Daniela Montalto, Greenpeace UK forests campaigner, warned companies that they face huge damage to their reputations if they break timber rules.

“Deforestation, which illegal logging leads to, is not just about habitat loss – forests are of fundamental importance to life on Earth,” she said

“They are vital resources for local communities but the impact of their loss can also be far reaching. Computer modelling has shown that deforestation in Asia could lead to changes in the route storms take over Europe, and Amazon deforestation could increase annual rainfall in northern Europe.

“Europe’s market is still contaminated with timber from countries where forests are being illegally cleared and degraded and this is why it’s essential the EUTR are executed consistently to tackle it.”

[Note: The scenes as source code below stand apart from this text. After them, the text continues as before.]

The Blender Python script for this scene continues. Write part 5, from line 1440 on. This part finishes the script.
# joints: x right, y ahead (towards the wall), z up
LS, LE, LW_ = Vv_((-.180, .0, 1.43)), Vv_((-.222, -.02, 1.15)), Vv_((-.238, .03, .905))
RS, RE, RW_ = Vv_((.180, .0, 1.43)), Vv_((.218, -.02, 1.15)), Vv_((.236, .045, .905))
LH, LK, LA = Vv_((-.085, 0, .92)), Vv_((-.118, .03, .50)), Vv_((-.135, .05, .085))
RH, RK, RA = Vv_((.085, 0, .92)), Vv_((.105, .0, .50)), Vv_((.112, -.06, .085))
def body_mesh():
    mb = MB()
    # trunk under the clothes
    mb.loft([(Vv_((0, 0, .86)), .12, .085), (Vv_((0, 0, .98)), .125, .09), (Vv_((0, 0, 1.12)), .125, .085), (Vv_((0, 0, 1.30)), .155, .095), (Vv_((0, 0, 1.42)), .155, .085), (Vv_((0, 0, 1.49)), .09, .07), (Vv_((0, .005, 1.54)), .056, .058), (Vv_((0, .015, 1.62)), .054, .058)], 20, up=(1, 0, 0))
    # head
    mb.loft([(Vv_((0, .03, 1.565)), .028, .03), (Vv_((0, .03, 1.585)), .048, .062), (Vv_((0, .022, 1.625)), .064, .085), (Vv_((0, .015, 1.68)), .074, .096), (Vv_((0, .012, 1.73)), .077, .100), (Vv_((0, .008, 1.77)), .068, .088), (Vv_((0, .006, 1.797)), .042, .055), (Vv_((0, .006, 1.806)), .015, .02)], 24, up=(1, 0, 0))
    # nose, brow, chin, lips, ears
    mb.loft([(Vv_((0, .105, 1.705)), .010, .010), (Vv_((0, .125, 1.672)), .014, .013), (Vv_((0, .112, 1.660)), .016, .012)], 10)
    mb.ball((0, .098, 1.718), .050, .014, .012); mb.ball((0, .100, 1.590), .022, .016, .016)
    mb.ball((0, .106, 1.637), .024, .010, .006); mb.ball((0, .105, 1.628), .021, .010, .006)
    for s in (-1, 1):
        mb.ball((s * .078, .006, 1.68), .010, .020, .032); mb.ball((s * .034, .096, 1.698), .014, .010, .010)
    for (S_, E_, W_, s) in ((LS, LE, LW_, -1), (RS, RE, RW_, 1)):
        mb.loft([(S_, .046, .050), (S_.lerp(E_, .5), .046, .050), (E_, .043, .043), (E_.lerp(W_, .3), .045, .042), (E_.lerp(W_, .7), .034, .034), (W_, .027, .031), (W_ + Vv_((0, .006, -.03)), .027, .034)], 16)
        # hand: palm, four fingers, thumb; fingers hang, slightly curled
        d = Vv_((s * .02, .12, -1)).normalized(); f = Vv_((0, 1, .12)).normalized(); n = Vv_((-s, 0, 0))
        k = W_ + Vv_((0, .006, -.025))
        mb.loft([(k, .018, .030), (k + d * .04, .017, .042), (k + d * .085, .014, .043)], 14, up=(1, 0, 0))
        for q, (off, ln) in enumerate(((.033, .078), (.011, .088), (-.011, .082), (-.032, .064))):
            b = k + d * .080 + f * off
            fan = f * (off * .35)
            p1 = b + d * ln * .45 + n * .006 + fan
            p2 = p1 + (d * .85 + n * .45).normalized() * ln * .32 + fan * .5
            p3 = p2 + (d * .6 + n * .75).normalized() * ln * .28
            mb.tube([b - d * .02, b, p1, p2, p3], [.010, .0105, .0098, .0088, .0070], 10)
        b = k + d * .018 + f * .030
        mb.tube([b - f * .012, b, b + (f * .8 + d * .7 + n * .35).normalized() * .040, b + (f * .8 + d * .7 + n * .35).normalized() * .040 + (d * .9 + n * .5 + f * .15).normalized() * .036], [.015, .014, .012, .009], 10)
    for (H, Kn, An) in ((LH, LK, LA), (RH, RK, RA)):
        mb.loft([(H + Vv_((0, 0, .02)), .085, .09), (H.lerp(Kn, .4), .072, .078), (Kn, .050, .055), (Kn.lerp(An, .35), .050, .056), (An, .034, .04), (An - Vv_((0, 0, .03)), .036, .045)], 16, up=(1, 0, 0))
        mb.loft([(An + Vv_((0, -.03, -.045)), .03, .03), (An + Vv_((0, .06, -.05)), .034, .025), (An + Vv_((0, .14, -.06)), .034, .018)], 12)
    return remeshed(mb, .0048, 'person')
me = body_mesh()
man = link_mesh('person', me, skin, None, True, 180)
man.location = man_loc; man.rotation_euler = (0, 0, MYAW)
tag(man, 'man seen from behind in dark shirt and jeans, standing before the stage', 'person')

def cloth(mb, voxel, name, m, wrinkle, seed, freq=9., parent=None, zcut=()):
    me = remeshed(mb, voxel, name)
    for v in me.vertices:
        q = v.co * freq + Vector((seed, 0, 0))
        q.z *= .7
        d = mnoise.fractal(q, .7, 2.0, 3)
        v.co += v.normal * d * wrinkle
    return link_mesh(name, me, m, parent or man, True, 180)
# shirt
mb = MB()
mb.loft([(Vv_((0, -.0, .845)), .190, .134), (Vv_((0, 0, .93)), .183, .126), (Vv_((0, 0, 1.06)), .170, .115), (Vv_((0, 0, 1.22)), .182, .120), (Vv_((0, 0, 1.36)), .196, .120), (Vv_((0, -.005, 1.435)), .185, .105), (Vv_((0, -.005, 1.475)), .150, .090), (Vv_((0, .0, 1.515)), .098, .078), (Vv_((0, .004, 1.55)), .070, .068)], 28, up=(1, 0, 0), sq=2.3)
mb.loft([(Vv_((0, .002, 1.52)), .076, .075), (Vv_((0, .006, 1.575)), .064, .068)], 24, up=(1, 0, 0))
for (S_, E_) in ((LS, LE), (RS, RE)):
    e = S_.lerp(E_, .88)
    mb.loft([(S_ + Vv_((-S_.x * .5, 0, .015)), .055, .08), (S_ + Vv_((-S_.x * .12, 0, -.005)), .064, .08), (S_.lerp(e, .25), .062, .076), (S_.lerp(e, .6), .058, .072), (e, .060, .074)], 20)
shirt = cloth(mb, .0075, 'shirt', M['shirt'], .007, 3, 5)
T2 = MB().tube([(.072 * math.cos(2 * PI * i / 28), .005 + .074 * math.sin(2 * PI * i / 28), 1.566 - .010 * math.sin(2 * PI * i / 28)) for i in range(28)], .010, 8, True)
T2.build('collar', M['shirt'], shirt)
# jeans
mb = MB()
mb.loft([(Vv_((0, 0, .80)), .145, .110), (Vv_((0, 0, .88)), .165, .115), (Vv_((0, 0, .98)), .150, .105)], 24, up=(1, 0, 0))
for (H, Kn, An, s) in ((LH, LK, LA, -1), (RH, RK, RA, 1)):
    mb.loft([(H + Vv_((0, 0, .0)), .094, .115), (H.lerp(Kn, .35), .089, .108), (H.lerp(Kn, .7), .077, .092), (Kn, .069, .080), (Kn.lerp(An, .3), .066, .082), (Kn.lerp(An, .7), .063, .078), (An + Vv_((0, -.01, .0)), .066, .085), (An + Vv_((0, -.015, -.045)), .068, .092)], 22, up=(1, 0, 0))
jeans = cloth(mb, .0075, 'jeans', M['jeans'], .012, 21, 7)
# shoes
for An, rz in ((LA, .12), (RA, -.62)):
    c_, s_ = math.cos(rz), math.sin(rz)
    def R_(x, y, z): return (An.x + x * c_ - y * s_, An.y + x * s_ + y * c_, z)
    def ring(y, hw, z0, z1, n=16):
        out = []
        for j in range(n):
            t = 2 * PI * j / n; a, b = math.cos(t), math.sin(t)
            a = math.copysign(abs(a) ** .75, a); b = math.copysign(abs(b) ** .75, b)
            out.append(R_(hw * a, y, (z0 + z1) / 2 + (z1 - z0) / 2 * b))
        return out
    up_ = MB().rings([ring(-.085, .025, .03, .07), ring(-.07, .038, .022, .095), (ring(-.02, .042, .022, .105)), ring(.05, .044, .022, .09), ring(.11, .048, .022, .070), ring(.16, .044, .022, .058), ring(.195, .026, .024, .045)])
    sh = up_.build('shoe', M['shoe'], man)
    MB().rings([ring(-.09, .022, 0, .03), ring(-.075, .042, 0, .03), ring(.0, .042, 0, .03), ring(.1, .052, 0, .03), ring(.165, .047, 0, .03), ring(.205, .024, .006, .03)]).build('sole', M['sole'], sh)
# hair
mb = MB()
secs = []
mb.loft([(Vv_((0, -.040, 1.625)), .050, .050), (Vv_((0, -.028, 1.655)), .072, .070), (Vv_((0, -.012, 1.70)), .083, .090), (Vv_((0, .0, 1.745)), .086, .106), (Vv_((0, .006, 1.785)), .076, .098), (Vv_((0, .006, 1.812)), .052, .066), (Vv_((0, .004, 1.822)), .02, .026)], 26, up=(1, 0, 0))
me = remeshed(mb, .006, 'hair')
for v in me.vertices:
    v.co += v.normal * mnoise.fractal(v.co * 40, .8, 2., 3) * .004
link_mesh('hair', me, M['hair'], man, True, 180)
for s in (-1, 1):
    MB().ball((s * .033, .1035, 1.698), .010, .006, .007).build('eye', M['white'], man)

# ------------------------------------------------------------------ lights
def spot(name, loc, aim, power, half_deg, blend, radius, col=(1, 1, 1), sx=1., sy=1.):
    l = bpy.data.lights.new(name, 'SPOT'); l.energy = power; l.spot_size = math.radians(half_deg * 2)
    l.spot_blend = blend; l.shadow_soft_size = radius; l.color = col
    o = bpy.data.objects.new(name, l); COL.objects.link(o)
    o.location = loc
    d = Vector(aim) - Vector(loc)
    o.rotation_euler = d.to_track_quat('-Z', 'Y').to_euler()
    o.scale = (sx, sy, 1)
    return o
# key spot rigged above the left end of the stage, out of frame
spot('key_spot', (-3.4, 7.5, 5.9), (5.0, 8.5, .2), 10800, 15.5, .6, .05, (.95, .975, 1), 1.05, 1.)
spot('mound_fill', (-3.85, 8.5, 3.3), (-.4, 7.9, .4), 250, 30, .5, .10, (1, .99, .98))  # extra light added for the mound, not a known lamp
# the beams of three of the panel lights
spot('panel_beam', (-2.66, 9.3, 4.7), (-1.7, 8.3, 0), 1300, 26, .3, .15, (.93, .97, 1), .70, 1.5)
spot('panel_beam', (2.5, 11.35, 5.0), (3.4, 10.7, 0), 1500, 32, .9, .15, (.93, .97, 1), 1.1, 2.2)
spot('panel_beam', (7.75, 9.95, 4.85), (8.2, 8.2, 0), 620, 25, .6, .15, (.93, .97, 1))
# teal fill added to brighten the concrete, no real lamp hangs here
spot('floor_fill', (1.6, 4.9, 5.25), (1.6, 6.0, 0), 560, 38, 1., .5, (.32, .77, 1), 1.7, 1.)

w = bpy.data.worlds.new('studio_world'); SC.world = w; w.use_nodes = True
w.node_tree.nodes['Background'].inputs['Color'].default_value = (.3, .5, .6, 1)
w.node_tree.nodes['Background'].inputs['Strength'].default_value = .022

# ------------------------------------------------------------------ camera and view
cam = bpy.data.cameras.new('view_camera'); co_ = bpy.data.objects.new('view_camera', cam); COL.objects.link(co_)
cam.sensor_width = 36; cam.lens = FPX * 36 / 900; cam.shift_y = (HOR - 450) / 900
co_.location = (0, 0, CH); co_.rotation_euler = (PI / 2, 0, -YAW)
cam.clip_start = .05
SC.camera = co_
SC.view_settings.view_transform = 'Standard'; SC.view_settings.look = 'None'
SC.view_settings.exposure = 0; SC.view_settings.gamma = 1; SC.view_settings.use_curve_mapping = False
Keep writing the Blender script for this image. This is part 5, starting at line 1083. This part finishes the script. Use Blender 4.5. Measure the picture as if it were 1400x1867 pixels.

Update, 3 November 2017: Lombok’s managing director, Stuart Lewis, said on Thursday that the company accepted in court that its due diligence procedures had not been robust enough to comply with EUTR with regard to the item that the Department for Business Energy and Industrial Strategy had selected.

However, he said that the company took decisive action to reform its procedures after BEIS became involved in September 2016.

Mr Lewis said the suggestion in the Insolvency Service's public notice, reported by The Independent, that Lombok had not checked the sources of its products is untrue.

Lombok has long-standing due diligence processes, including visiting factories abroad, carrying out site inspections and assessing timber stocks in relation to production levels as well as other risk factors, Mr Lewis said.

He added: “There was never any suggestion that any illegal timber was ever identified nor that there was a significant or even modest risk of any having been introduced to the market.

“As the Judge pointed out in his comments, we reacted 'proactively and positively to involvement of BEIS and have, as good as they can, provenanced (sic) the item in question to be sure of its legitimate source'.”

He said the company accepted that its actions came too late to avoid enforcement action in this individual case, but said it was confident that it now had industry-leading compliance processes in place.

This "significant remedial action" was reflected in the fine imposed, the company said via its solicitor.